— Job —
Wherever the string "else" occurs in a line of these records, report that line.

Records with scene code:

_____

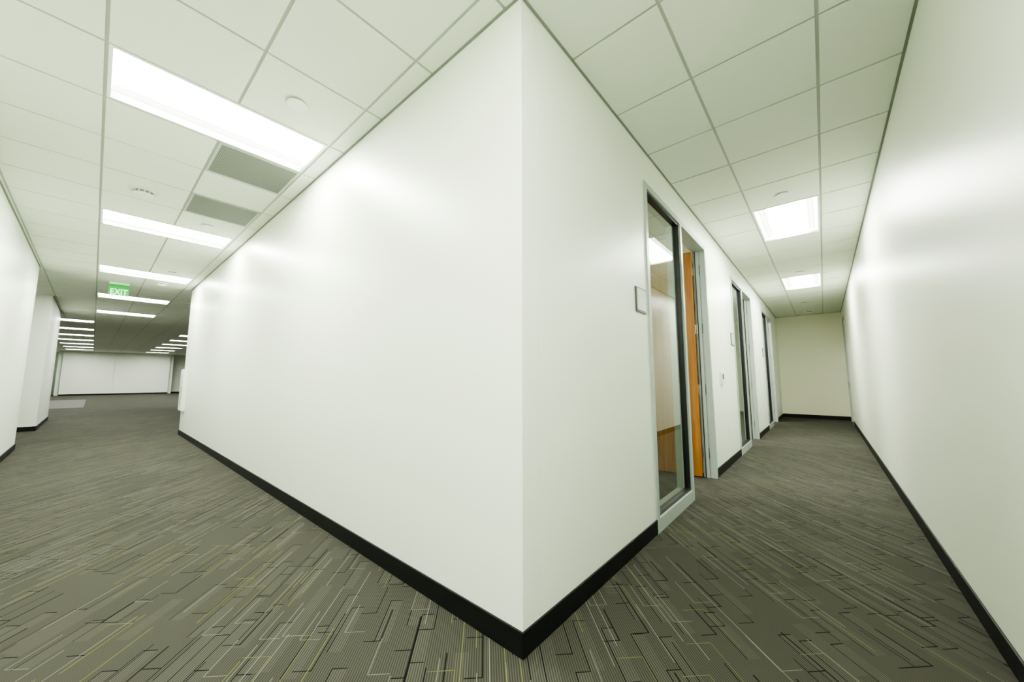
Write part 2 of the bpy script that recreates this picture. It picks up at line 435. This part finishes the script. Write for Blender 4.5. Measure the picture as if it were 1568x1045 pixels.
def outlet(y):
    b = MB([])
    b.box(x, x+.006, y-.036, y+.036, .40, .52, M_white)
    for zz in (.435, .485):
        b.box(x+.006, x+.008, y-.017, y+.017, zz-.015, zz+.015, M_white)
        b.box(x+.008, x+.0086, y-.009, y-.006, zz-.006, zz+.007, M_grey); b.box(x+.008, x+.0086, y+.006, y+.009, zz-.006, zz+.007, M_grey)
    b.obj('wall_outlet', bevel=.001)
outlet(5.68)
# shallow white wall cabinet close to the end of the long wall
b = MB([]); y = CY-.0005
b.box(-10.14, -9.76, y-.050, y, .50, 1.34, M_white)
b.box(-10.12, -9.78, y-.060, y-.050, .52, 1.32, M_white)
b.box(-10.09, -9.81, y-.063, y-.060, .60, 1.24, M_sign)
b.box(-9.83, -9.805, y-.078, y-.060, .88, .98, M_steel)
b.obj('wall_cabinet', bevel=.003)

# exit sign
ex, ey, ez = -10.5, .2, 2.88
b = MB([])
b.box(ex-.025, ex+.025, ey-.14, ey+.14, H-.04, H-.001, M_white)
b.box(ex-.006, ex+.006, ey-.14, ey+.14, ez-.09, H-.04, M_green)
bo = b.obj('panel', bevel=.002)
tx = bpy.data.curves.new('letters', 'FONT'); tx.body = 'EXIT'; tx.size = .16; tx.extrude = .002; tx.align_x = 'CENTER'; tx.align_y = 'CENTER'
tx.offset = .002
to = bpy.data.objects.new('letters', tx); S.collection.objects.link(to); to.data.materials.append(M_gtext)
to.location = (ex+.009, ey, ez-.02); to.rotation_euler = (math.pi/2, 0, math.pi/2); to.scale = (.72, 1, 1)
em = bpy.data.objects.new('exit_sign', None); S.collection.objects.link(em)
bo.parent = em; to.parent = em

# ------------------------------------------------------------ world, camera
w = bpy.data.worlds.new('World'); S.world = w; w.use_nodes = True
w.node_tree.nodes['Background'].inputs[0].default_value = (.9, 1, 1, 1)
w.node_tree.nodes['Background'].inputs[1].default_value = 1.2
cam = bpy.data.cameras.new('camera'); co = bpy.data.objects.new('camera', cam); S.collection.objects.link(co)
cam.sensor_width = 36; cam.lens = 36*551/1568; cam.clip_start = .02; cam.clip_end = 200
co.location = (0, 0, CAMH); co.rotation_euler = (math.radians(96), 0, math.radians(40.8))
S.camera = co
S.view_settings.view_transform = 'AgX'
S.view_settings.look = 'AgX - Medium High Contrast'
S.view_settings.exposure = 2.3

_____

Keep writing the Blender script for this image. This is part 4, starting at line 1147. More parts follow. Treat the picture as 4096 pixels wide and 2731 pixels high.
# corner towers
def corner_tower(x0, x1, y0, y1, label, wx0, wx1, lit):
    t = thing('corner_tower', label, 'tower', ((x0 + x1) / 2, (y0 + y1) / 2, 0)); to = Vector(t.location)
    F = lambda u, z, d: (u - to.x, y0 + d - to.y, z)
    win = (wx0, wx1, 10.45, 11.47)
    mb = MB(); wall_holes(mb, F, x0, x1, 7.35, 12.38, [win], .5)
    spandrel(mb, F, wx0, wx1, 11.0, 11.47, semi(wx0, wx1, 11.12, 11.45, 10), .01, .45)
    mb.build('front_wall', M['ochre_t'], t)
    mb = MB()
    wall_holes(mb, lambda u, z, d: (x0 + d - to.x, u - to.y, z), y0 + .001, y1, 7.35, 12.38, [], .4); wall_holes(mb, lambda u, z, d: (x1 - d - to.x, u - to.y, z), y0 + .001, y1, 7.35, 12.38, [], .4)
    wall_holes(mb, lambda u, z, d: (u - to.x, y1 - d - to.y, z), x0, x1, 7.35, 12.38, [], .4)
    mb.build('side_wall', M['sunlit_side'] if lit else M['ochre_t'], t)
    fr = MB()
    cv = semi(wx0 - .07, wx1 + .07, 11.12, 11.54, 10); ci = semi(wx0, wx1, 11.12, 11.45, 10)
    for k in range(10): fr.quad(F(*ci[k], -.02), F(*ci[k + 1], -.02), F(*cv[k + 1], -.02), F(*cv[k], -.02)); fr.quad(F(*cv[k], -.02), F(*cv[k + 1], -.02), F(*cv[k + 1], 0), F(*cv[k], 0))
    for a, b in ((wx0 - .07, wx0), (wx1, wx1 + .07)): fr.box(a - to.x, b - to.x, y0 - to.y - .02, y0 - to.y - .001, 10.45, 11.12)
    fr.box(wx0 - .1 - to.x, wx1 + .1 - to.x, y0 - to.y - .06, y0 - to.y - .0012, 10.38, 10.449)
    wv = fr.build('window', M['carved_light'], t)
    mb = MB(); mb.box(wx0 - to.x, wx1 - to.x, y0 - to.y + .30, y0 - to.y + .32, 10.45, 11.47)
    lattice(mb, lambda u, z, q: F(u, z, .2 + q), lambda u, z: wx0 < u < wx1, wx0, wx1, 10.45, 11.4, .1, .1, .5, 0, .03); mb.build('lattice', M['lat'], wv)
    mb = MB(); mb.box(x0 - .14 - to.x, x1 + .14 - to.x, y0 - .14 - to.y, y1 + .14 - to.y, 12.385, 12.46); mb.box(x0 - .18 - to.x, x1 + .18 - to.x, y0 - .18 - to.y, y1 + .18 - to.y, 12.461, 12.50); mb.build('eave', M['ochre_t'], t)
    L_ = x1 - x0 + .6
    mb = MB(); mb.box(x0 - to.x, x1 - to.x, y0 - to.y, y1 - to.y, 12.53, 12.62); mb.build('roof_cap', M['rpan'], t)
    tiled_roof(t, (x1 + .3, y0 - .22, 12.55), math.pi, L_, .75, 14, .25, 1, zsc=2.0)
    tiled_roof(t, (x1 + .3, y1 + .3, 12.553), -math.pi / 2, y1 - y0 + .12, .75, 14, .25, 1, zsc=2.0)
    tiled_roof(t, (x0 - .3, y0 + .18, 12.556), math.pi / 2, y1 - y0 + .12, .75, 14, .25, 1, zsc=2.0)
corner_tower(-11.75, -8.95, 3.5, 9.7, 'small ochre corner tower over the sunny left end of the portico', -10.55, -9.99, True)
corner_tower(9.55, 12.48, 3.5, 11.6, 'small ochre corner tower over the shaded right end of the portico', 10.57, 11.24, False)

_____

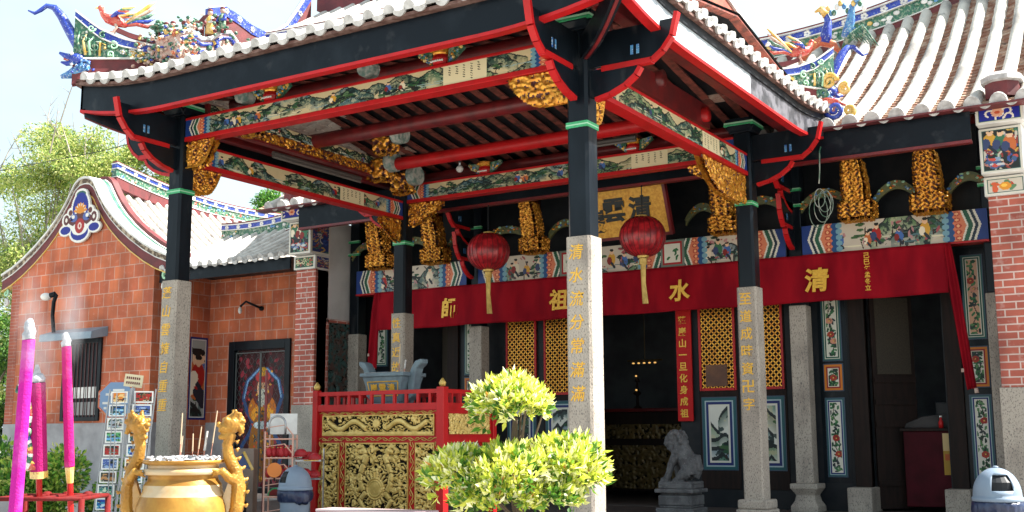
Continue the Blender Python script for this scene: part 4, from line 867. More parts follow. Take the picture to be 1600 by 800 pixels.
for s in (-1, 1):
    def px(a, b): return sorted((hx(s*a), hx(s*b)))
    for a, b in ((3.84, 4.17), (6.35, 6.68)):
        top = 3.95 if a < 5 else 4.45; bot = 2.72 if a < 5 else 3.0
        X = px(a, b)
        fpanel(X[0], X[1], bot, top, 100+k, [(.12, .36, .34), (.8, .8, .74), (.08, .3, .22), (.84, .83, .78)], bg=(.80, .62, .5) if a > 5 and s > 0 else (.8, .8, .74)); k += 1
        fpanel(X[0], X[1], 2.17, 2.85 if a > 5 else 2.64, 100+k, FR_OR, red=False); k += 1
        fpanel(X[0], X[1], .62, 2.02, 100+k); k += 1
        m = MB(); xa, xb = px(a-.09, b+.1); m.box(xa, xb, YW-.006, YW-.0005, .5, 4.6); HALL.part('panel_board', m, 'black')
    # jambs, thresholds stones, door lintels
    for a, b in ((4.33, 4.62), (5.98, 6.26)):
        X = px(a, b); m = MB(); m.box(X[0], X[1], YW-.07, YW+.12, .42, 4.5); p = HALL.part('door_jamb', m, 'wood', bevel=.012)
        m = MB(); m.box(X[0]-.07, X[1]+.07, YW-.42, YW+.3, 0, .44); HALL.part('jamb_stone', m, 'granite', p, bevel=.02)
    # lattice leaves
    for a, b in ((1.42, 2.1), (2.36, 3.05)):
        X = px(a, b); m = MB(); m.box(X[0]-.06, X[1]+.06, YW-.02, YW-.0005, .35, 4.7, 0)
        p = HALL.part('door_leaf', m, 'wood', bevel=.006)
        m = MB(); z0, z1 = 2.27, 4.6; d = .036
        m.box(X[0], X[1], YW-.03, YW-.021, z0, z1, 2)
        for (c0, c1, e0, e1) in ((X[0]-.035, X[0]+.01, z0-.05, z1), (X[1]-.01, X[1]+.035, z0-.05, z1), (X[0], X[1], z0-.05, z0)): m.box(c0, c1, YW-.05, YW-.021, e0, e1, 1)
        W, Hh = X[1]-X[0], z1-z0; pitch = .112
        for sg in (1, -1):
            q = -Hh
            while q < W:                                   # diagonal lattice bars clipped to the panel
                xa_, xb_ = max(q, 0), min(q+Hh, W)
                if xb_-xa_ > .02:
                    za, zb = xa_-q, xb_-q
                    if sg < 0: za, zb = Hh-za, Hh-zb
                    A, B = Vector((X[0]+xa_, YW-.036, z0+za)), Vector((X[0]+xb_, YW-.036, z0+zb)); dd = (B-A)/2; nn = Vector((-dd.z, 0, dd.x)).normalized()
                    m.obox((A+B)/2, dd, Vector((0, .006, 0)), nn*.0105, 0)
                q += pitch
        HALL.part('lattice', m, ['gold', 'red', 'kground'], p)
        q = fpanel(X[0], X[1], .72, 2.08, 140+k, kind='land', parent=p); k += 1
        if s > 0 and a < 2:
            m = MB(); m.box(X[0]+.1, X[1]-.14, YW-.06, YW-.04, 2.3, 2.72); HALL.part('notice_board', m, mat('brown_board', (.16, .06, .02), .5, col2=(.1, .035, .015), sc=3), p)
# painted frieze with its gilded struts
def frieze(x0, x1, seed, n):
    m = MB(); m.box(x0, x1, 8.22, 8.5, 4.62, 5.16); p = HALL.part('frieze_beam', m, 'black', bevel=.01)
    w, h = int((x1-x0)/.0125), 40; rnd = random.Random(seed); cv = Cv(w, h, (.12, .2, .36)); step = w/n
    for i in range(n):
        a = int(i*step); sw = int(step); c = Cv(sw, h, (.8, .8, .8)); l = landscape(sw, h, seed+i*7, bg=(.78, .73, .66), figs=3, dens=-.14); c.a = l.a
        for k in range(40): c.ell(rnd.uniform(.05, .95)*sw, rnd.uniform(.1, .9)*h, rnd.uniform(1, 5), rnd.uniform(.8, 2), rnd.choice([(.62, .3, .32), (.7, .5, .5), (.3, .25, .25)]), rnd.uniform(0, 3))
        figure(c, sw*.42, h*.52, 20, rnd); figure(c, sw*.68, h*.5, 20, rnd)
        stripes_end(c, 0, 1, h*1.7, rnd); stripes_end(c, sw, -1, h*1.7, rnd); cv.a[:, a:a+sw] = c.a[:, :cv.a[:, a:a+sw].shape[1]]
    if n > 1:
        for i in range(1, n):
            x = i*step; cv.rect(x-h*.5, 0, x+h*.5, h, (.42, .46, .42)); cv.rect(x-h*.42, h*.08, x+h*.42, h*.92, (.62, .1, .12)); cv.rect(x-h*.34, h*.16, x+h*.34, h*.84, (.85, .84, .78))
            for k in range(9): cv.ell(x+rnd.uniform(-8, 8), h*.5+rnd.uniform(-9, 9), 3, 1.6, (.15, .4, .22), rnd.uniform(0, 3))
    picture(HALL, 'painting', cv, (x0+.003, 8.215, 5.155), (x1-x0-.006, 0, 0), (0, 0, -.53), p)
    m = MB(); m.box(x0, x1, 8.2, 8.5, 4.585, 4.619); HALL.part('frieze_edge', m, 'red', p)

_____

— Solution below —
    mb.build('side_wall', M['sunlit_side'] if lit else M['ochre_t'], t)
        top = 3.95 if a < 5 else 4.45; bot = 2.72 if a < 5 else 3.0
        fpanel(X[0], X[1], bot, top, 100+k, [(.12, .36, .34), (.8, .8, .74), (.08, .3, .22), (.84, .83, .78)], bg=(.80, .62, .5) if a > 5 and s > 0 else (.8, .8, .74)); k += 1
        fpanel(X[0], X[1], 2.17, 2.85 if a > 5 else 2.64, 100+k, FR_OR, red=False); k += 1